Jury convicts man for North Shore slaying, sending him to prison for life

Briston Smith
Briston Smith
photo Briston Smith

A Hamilton County jury on Monday returned a life sentence for Briston Smith's role in a fatal 2015 drug deal.

Jurors also convicted Smith of attempted especially aggravated robbery in the death of Charles Holsey. He will be sentenced on that class C felony on Aug. 21 in Hamilton County Criminal Court.

Smith's attorneys declined to comment afterward.

Prosecutors said Smith, then 18, was a "linchpin" in the planned robbery that killed Holsey, a 19-year-old Berry College student who agreed to sell him marijuana in a North Chattanooga parking lot on March 2, 2015.

Before that night at 310 Sylvan St., Smith and Holsey had never met.
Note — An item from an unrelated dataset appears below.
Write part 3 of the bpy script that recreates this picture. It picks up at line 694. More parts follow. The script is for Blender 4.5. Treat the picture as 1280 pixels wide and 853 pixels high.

Smith meant to text someone else and wound up talking to Holsey after he messaged the wrong number.

But instead of abandoning the conversation, Smith saw an easy target, prosecutors said, and asked his friends Robert Thompson and Jayda Mayhue to pick up Abram Young, who sometimes carried a gun in his backpack.

According to Holsey's girlfriend, who was in the front passenger seat, Smith ordered Young to shoot Holsey after a scuffle broke out in the car over marijuana prices.

Afterward, they fled the scene, never reporting the incident to police until officers traced a fingerprint on Holsey's vehicle to Smith three days later. During that time, prosecutors said, the young adults made up a story for police. But Smith, the first to be interviewed, blew it when he admitted to playing "his part" in the robbery to score a deal from detectives, prosecutors said.

Smith's defense attorneys argued that didn't make much sense.

No one could corroborate Holsey's girlfriend's testimony, no authorities found physical evidence of a scuffle between Smith and Holsey, no one knew Young brought a gun, and no one in the car discussed a plan, defense attorney Brian Pearce said.

Smith didn't pull the trigger. But prosecutors stressed the concept of a "planned robbery" because felony murder only requires the state to prove someone committed a felony when an unlawful killing occurred, Pearce said.

And none of the defendants - all under age 20 when the crime occurred - were savvy enough to plan a robbery and then construct a cohesive narrative that would pass police interrogation, Pearce argued.

After receiving the case Friday, jurors worked about an hour and a half before returning Monday.

In the meantime, Thompson and Young are both charged with felony murder and attempted especially aggravated robbery and have pending cases. Mayhue was never charged and testified at Smith's trial.